BUMHEAD! Snot! A Yorkshire frog! Howard Gossington and Letty Butler have been well and truly initiated into the theatre world of Nick Lane, a land of amusing insults, bogey and bum jokes and plainspeaking amphibians.

They are in their second week of performing the premiere of Lane's latest fable for children aged four and upwards, The Elves And The Shoemaker at York Theatre Royal.

"I haven't seen his plays before, " admits Howard.

"I saw his first adult play, Derby McQueen, in York, " says Letty. "I came with my mum to see Eamonn Fleming, after we'd seen him in Blue Remembered Hills in 2005. My mum is part of the theatre business; she's an agent, and whatever she's interested in, I go to as well."

Howard had appeared alongside Eamonn in the Dennis Potter play, and when Eamonn was looking to cast The Elves in his directorial debut, he remembered those blue hills.

"I was very surprised but obviously very flattered, " Howard says. "In Blue Remembered Hills, you have adults playing children and I'd played someone who was bullied and was burned alive in a shed.

"In The Elves, we're two elves telling a story and we're playing lots of different people in that story. Very different shows, you could say!"

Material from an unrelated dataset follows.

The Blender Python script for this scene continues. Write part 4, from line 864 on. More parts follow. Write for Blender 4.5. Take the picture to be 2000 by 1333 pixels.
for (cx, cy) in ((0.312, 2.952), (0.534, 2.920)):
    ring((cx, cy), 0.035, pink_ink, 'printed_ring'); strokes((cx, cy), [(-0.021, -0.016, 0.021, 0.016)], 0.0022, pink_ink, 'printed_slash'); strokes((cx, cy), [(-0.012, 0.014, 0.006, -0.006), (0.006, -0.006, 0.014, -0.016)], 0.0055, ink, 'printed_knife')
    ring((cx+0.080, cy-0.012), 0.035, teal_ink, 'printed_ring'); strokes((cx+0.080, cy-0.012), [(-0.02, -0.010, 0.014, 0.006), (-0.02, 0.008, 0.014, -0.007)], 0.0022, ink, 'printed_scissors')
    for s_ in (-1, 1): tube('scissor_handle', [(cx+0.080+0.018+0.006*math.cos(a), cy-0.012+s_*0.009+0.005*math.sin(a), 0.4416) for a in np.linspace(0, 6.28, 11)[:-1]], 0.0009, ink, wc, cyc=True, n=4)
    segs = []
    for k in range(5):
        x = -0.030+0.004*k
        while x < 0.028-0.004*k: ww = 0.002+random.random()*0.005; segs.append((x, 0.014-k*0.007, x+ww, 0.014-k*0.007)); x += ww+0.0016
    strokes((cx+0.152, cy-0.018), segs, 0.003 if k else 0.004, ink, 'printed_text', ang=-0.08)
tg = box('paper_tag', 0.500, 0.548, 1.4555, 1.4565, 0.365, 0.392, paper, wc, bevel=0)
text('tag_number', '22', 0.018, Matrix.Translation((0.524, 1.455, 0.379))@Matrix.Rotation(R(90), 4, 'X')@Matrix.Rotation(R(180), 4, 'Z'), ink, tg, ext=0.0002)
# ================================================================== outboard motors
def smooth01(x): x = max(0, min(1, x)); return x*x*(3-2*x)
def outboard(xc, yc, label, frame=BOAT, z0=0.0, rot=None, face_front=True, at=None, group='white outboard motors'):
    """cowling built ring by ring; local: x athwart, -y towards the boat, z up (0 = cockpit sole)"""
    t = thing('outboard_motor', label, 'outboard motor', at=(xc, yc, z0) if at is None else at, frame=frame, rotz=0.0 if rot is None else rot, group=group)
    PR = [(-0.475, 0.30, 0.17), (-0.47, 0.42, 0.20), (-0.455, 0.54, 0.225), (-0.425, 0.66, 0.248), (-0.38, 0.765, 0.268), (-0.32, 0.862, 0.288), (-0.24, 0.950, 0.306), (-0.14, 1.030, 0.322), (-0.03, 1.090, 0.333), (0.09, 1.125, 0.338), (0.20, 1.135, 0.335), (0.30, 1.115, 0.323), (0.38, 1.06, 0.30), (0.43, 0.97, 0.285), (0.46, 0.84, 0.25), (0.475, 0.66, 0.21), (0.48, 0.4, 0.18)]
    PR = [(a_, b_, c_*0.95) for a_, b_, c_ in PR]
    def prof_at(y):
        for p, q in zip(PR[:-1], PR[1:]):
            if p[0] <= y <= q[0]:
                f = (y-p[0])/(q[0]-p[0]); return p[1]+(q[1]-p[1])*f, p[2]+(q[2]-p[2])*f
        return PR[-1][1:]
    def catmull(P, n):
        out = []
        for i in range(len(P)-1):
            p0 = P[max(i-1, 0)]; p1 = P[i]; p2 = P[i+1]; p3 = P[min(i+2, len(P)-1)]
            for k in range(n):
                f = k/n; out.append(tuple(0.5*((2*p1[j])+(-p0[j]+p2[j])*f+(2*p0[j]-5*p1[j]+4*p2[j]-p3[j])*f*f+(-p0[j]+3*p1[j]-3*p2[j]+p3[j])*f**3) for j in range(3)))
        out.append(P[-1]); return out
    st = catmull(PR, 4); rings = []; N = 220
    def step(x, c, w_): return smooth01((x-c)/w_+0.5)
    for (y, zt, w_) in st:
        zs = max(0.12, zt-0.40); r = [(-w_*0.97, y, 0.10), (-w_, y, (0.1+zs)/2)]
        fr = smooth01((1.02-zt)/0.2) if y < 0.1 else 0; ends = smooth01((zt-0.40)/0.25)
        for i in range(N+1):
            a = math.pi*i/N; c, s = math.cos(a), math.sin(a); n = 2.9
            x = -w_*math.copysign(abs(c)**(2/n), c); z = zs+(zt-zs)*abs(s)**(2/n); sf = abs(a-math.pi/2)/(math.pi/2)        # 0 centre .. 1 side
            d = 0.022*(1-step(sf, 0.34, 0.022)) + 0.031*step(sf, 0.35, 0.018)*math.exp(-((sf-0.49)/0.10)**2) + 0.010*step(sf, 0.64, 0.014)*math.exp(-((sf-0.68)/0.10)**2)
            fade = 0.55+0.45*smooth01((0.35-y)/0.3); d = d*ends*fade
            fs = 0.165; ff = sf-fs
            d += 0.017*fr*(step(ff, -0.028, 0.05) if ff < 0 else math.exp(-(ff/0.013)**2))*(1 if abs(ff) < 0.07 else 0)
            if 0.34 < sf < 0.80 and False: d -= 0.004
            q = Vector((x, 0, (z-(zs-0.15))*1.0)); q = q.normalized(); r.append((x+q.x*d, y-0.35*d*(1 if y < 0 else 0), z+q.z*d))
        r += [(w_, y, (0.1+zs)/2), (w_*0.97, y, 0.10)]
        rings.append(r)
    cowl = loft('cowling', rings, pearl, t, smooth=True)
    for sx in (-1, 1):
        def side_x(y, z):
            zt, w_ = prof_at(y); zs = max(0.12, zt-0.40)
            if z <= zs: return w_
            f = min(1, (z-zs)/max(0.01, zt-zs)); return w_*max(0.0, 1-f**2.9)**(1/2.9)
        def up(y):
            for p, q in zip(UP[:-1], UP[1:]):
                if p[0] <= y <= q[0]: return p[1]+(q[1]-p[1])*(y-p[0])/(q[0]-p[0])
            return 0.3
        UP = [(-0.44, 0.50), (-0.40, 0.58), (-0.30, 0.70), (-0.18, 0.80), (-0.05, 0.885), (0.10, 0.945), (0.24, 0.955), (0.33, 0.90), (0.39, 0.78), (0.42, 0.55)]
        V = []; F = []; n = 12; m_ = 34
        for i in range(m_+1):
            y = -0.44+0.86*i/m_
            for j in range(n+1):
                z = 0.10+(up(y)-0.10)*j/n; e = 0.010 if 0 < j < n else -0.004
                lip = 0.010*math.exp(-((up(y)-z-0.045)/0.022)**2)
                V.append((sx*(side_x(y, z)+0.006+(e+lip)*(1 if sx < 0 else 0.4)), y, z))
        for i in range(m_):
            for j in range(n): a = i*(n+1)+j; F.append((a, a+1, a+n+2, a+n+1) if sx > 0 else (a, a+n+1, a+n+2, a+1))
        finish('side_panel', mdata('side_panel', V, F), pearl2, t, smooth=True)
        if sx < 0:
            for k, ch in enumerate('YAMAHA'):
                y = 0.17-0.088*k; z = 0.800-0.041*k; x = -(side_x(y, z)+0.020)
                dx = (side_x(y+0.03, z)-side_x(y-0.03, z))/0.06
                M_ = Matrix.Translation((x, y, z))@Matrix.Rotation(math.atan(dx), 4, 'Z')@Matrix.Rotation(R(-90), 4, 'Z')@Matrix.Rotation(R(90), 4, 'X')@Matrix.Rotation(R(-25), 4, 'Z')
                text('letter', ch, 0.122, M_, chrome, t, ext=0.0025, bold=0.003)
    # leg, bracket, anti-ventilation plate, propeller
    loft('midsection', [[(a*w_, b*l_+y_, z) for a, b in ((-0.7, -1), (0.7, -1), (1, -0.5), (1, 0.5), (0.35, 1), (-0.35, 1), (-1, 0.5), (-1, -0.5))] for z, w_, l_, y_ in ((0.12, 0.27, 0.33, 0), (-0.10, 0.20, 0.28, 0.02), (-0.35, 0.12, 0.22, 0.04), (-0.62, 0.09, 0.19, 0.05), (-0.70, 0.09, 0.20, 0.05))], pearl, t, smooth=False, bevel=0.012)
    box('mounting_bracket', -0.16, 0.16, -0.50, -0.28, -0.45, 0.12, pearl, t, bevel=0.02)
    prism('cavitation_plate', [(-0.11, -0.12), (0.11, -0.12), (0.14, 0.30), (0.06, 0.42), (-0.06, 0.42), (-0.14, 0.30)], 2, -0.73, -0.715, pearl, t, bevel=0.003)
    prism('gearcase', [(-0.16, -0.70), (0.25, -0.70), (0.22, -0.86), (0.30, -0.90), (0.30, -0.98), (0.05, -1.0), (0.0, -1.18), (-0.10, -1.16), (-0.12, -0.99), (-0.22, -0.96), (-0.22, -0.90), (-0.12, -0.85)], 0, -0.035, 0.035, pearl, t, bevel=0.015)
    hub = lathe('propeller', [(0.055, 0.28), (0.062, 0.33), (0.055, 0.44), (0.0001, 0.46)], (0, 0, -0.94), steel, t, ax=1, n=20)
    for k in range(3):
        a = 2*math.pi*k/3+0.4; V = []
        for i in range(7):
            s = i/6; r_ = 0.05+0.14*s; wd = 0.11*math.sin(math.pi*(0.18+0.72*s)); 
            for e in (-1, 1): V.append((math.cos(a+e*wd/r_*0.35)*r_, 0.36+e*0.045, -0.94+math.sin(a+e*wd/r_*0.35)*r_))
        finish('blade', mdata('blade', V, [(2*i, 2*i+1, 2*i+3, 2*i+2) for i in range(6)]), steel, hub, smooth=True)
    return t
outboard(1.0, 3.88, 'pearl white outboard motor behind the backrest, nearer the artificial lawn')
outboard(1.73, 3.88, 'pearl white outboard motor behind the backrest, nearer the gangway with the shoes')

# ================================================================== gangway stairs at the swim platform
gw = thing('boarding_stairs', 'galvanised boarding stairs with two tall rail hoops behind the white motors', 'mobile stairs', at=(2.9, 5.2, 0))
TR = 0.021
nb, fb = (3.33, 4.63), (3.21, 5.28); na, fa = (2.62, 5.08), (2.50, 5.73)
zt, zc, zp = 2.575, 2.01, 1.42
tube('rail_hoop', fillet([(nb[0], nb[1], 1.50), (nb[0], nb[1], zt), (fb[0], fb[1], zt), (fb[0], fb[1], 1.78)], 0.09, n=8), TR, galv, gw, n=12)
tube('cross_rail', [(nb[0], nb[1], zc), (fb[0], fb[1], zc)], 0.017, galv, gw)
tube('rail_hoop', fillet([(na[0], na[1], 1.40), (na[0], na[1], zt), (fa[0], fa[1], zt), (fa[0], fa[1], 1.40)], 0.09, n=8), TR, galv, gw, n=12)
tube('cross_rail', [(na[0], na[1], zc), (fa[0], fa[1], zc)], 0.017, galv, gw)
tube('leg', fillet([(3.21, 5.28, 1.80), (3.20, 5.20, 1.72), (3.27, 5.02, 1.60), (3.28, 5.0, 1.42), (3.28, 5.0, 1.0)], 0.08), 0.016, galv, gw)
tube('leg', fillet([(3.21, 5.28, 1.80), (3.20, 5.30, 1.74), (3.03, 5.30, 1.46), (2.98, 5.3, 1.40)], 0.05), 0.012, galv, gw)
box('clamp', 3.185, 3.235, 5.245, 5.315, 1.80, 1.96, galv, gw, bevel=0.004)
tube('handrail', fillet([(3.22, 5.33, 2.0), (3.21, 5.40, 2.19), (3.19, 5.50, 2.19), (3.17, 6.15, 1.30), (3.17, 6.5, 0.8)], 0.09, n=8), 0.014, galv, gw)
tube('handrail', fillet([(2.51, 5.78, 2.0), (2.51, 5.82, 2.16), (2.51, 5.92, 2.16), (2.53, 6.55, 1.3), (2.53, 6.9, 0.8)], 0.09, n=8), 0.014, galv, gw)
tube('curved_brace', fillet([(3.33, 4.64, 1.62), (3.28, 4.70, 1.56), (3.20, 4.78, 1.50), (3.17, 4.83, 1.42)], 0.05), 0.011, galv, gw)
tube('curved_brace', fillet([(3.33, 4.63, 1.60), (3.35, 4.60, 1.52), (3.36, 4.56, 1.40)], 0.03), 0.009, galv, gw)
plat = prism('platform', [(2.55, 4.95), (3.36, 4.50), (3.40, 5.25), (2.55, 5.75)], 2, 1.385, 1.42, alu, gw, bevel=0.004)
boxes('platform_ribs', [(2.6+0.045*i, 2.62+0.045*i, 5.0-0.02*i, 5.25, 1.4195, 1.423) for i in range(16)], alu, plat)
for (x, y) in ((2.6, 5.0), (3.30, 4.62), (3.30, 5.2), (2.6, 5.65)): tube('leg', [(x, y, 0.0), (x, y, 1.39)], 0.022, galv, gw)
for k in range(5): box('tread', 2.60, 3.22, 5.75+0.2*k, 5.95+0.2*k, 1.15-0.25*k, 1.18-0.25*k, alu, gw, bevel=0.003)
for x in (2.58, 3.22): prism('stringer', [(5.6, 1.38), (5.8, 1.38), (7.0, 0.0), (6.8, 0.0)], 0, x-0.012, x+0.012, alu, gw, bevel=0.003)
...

Howard is called on to do use plenty of voices, old, Yorkshire, New York and regally bonkers, in Lane's play.

"I've done lots of things with different, silly voices and I did a show called Spoof! on BBC1 and CBC that was essentially Dead Ringers for kids. I did Prince William, Ron Weasley from Harry Potter, and Raven from CBC, a sort of dungeons and dragons thing? not that Eamonn would necessarily have known about that."

Letty was delighted to be picked to play the elf Peeptoe and the shoemaker's cruel wife in The Elves.

"I'd heard about how good Nick's work was for children, and I've always been attracted to children's theatre. In many ways it's a much more honest form of theatre because, if you don't hold their attention, they let you know, " she says.

"In children's theatre, you know you're going to get such an array of noises, so it's good for your discipline on stage, especially as I'm quite prone to corpsing!"

She is also enjoying her return to the world of children's logic.

"You find yourself thinking, 'would I believe in this? When did I stop doing that?'." says Letty. "For me, that suspension of disbelief is really exciting."

The Elves And The Shoemaker, The Studio, York Theatre Royal, until April 21. Box office: 01904 623568.